Scenario: Sarah is a 32-year-old marketing professional with a stable job. She has $10,000 in savings and is curious about forex trading. She reads several books, takes an online course, and practices on a demo account for two months. She then opens a live account with a regulated broker and deposits $1,000—only 10% of her available risk capital.

Action: Sarah trades with a strict 1% risk-per-trade rule, which means she risks only $10 per trade. She trades for three months, experiencing both wins and losses. Her net result is a loss of $120, which she can absorb without stress.

Outcome: Sarah learns that forex trading is not as easy as it looks. She decides to continue learning and trading on a small scale, treating it as a serious side pursuit rather than a replacement for her income.

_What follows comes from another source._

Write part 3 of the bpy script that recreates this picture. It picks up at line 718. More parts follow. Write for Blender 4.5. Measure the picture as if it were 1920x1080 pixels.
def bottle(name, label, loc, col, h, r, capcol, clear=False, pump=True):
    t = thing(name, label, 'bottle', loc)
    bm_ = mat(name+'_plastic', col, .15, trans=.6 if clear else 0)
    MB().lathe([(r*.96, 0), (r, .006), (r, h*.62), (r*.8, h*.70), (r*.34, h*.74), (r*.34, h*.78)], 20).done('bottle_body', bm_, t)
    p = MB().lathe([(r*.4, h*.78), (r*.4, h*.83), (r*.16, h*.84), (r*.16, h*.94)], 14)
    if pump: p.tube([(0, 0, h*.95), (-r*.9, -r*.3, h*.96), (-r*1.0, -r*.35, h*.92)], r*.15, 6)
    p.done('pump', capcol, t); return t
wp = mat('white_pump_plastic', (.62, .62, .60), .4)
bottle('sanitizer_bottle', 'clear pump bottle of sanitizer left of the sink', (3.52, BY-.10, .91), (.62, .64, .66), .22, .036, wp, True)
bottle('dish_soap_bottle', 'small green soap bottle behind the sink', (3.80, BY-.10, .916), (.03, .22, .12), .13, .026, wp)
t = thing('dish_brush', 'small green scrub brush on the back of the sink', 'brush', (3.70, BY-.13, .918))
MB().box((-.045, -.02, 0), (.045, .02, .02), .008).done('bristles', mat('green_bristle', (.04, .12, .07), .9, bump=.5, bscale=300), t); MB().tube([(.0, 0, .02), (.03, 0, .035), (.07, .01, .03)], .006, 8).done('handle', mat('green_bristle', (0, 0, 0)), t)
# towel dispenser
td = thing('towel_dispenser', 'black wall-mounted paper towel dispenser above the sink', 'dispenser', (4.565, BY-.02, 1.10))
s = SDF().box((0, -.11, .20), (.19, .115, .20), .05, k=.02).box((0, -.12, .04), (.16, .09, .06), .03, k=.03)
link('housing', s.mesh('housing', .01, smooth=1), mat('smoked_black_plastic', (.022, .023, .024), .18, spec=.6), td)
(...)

Lesson: Starting small, using risk controls, and treating trading as a skill to develop over years—not a lottery ticket—is the responsible way to approach forex.

8. Common Misconceptions

Mistakes to avoid

  • “Forex is easy money.” The CFTC has issued numerous warnings about “guaranteed” trading systems and signal sellers. Trading is hard, and most retail traders lose.
  • “You can trade without risk using stop-losses.” Stop-losses help manage risk but do not eliminate it. Gapping markets can skip your stop-loss entirely.
  • “Leverage is free money.” Leverage amplifies both gains and losses. Using 50:1 leverage means a 2% move against you can wipe out your entire account.
  • “I can learn everything from a weekend course.” Forex is a complex subject that takes years to master. Be wary of any “trading academy” that promises quick success.
  • “I should follow a signal service.” Many signal services are scams. Even legitimate ones may not fit your risk tolerance or trading style.
  • “The forex market is rigged.” While the market is heavily institutional, it is not rigged against retail traders in a conspiratorial sense. However, retail traders are at a disadvantage compared to professionals with better technology and access.

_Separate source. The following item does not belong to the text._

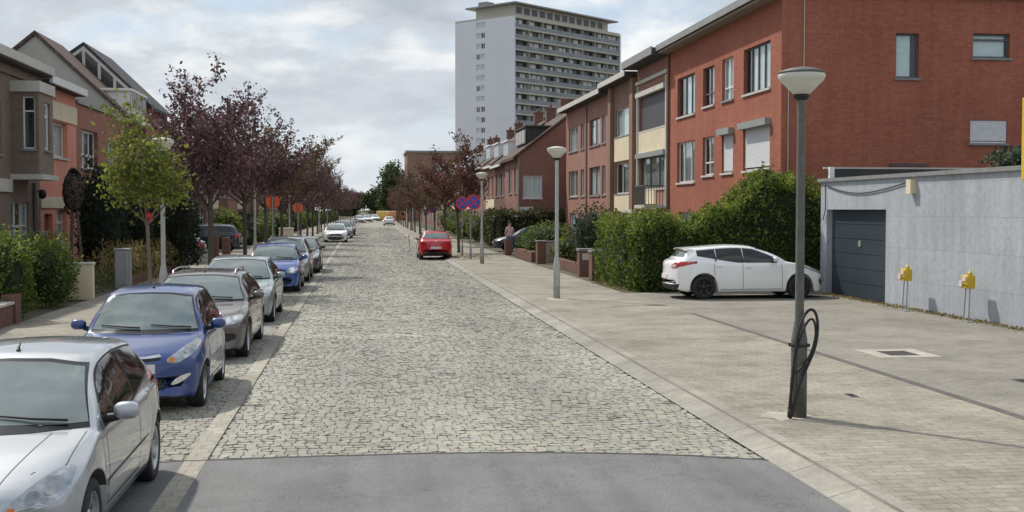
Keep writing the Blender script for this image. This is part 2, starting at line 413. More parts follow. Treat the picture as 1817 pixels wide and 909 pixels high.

9. Risk Warning & Controls

Key risks you must understand

  • Capital loss risk: You can lose all the money you deposit. According to the CFTC, between 70% and 80% of retail forex traders lose money over the long term.
  • Leverage risk: High leverage can turn a small adverse move into a massive loss. Use low leverage or none at all if you are new.
  • Counterparty risk: If your broker becomes insolvent, your funds may be at risk. Always use brokers that segregate client funds.
  • Market risk: Currency prices can move unpredictably due to interest rate changes, geopolitical events, and central bank interventions.
  • Operational risk: Technical failures, internet outages, or platform errors can lead to missed trades or incorrect execution.

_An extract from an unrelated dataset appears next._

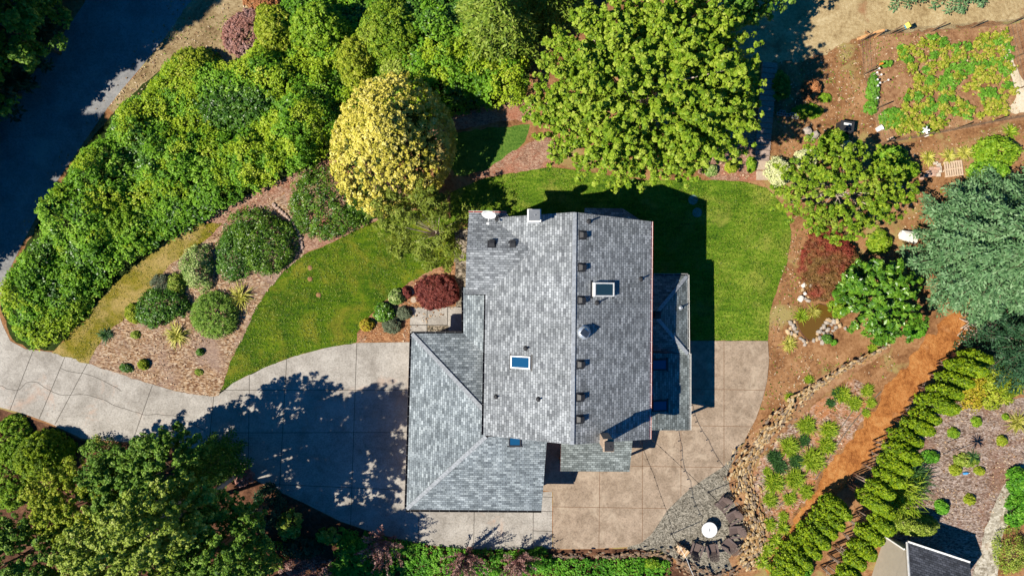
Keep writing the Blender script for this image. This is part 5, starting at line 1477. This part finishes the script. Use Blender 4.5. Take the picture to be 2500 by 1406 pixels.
# ------------------------------------------------------------------ timber steps
steps = thing("garden_steps", "flight of dark timber steps between the maple and the bare soil", "steps", P(1870, 280))
n = 18
for i in range(n):
    f = (i + .5) / n
    x, y = 1859 + (1877 - 1859) * f, 393 + (155 - 393) * f
    p = P(x, y); mb = MB()
    mb.box((p.x, p.y - .02, .05 + .012 * i), (.98, .33, .06), math.radians(-4.5)); mb.box((p.x - .005, p.y - .17, .085 + .012 * i), (1.0, .05, .10), math.radians(-4.5))
    mb.box((p.x, p.y, .012 + .006 * i), (.96, .30, .02 + .012 * i), math.radians(-4.5))
    mb.build("tread", m_step, steps)
m_pad = plain("stepping_stone", (0.42, 0.33, 0.25), .9, .1, 0, .15, 12)
for lab, x, y in (("square paving slab at the foot of the timber steps", 1863, 404), ("square paving slab at the edge of the right lawn", 1862, 429)):
    p = P(x, y); mb = MB(); mb.box(p + Vector((0, 0, .03)), (.9, .62, .06)); mb.box(p + Vector((0, 0, .063)), (.84, .56, .008)); tag(mb.build("paving_slab", m_pad), lab, "paving slab")
def disc(name, lab, cat, x, y, r, mat, group=None):
    p = P(x, y); mb = MB(); mb.lathe([(r, 0), (r, .03), (r * .94, .045), (r * .9, .04), (.04, .042), (.03, .05)], p, 28); return tag(mb.build(name, mat), lab, cat, group)
m_lid = plain("green_lid", (0.16, 0.27, 0.24), .6)
disc("septic_lid", "round green lid on the lawn touching the maple crown", "lid", 1692, 488, .33, m_lid)
disc("septic_lid", "round green lid on the lawn, the lower right of two", "lid", 1702, 519, .33, m_lid)
disc("stepping_stone", "round pale stepping stone nearest the dark purple plant", "stepping stone", 1004, 714, .21, m_pad)
disc("stepping_stone", "round pale stepping stone nearest the entry walk", "stepping stone", 1010, 732, .21, m_pad)

# pallet, bricks, blocks, bin
p = P(2325, 413); a = math.radians(7); Rz = Matrix.Rotation(a, 3, 'Z')
pal = thing("pallet", "bare wooden pallet lying on the soil beside a pile of bricks", "pallet", p)
for i in range(8):
    mb = MB(); mb.box(p + Rz @ Vector((-.56 + .16 * i, 0, .135)), (.11, 1.05, .022), a); mb.build("slat", m_pallet, pal)
mb = MB()
for y in (-.46, 0, .46): mb.box(p + Rz @ Vector((0, y, .075)), (1.2, .09, .09), a)
mb.build("runner", m_pallet, pal)
rr = random.Random(4)
m_paver = plain("paver", (0.48, 0.31, 0.23), .9, .1, 0, .25, 6); m_paver2 = plain("pale_paver", (0.55, 0.47, 0.38), .9)
for i, (x, y, m) in enumerate([(2283, 399, 1), (2290, 403, 1), (2272, 412, 0), (2282, 412, 0), (2292, 410, 1), (2265, 421, 0), (2275, 420, 0), (2285, 419, 0), (2293, 419, 1), (2258, 430, 0), (2268, 429, 0), (2278, 427, 0), (2290, 428, 1), (2249, 436, 0), (2286, 413, 0)]):
    p = P(x, y); mb = MB(); z = .05 if i < 14 else .16
    mb.box(p + Vector((0, 0, z)), (.27, .21, .1), a + rr.uniform(-.2, .2)); mb.box(p + Vector((0, 0, z + .053)), (.24, .18, .01), a)
    tag(mb.build("paver", m_paver2 if m else m_paver), "concrete paver in the loose pile left of the pallet", "paver", "pavers piled beside the pallet")
for i, (x, y) in enumerate([(1909, 275), (1902, 280), (1919, 282), (1934, 281), (1939, 288)]):
    p = P(x, y); mb = MB(); q = math.radians(-12); Rz2 = Matrix.Rotation(q, 3, 'Z')
    for c, s in (((0, .08, .1), (.4, .03, .2)), ((0, -.08, .1), (.4, .03, .2)), ((-.185, 0, .1), (.03, .13, .2)), ((.185, 0, .1), (.03, .13, .2)), ((0, 0, .1), (.03, .13, .2))): mb.box(p + Rz2 @ Vector(c), s, q)
    tag(mb.build("cinder_block", m_pad if False else plain("cinder", (.30, .28, .25))), "hollow grey cinder block on the soil right of the steps", "cinder block", "cinder blocks beside the steps")
p = P(2063, 312, .5); p.z = 0; a = math.radians(-8); Rz = Matrix.Rotation(a, 3, 'Z')
cb = thing("compost_bin", "black compost bin with a pale label on top beside the garden fence", "bin", p)
mb = MB(); mb.prism([tuple((p + Rz @ Vector(v)).to_2d()) for v in ((-.42, -.34, 0), (.42, -.34, 0), (.42, .34, 0), (-.42, .34, 0))], 0, .75)
for i in range(7): mb.box(p + Rz @ Vector((-.36 + .12 * i, -.36, .4)), (.05, .04, .66), a)
mb.build("bin_body", m_dark, cb)
mb = MB(); mb.box(p + Rz @ Vector((0, 0, .78)), (.92, .76, .06), a)
for i in range(6): mb.box(p + Rz @ Vector((-.34 + .136 * i, -.16, .815)), (.07, .36, .02), a)
l = mb.build("lid", plain("black_plastic", (.035, .035, .038), .4), cb)
mb = MB(); mb.box(p + Rz @ Vector((0, .16, .818)), (.5, .14, .02), a); mb.build("label_strip", m_white, l)
m_rock = plain("grey_rock", (0.36, 0.31, 0.26), .9, .1, 0, .3, 5); m_rockw = plain("white_rock", (0.66, 0.62, 0.56), .8, .1, 0, .1, 5); m_rockt = plain("tan_rock", (0.48, 0.34, 0.20), .9, .1, 0, .3, 4)
for i, (lab, x, y, s) in enumerate([("large flat grey boulder below the weeds, the left of two", 1969, 322, .62), ("large flat grey boulder touching the feathery shrub", 1985, 333, .66)]):
    p = P(x, y); mb = MB(); mb.rock((p.x, p.y, .16), (s, s * .8, .45), random.Random(i), sub=2); tag(mb.build("boulder", m_rock), lab, "boulder")
mb = MB(); p = P(2182, 456)
mb.tube([p + Vector((-.1, .35, .3)), p + Vector((-.06, -.3, .3))], .035); mb.tube([p + Vector((-.08, .02, .3)), p + Vector((.42, -.06, .3))], .035); mb.tube([p + Vector((.42, -.06, 0)), p + Vector((.42, -.06, .32))], .035)
tag(mb.build("pipe_rail", m_white), "white plastic pipe tee standing in the shade beside the fruit tree", "pipe")
mb = MB(); p = P(2215, 578); mb.rock((p.x, p.y, .2), (1.4, .8, .6), random.Random(2), sub=2); tag(mb.build("boulder", m_rockw), "pale boulder at the left foot of the blue spruce", "boulder")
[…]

Risk controls: Use a regulated broker, trade with small position sizes, set strict stop-loss and take-profit orders, never risk more than 1–2% of your account on a single trade, and regularly review your performance. The NFA and FINRA offer free investor education materials that explain these risks in detail.

ⓘ No personalized advice

This guide provides general educational information only. It does not constitute personalized financial, legal, or tax advice. Forex trading carries a high level of risk and may not be suitable for all investors. Always verify current rules, fees, spreads, rates, broker availability, and platform terms with the relevant authority or provider before making any trading decision.

10. Frequently Asked Questions

Q: Is forex trading a good idea for beginners?

It can be, provided you start with a demo account, educate yourself thoroughly, and only risk small amounts of capital. The CFTC recommends that beginners avoid using real money until they have a proven track record on a demo.

Q: How much money do I need to start forex trading?

Many brokers allow accounts with as little as $100–$500. However, with such small accounts, leverage can be dangerous, and trading costs (spreads) can eat into profits. A more realistic starting capital is $1,000–$5,000 if you want to implement proper risk management.

Q: Can forex trading be a full-time job?

Yes, some people trade forex full-time, but it is exceptionally difficult. Most full-time traders have years of experience, substantial capital, and sophisticated risk systems. The vast majority of retail traders do not generate enough income to replace a regular job.

Q: What is the best time of day to trade forex?

The most liquid times are during the overlap of trading sessions—London/New York overlap (12:00–16:00 GMT) and Tokyo/London overlap (07:00–09:00 GMT). Volatility is higher during these periods, which can be an advantage or a disadvantage depending on your strategy.

Q: Is forex trading taxable?

Yes, in most countries, profits from forex trading are subject to tax. In the U.S., forex trading gains are taxed as ordinary income under Section 988 of the Internal Revenue Code unless you elect Section 1256 treatment. Consult a tax professional for guidance specific to your situation.

Q: Do I need a special license to trade forex?

In most jurisdictions, you do not need a license to trade forex as an individual retail trader. However, brokers must be licensed and regulated. If you manage funds for others, you may need to register as a Commodity Trading Advisor (CTA) or similar.

Q: Can I trade forex using a mobile app?

Yes, most brokers offer mobile trading apps for iOS and Android. They are convenient for monitoring positions and executing trades, but we recommend using a desktop platform for serious analysis and risk management.

Q: What should I do if I am losing money consistently?

Stop trading immediately. Review your trading plan, journal your trades to identify mistakes, and consider taking a break. The NFA advises traders to treat trading as a serious business and to be honest about their performance. You may also benefit from joining a trading community or hiring a mentor.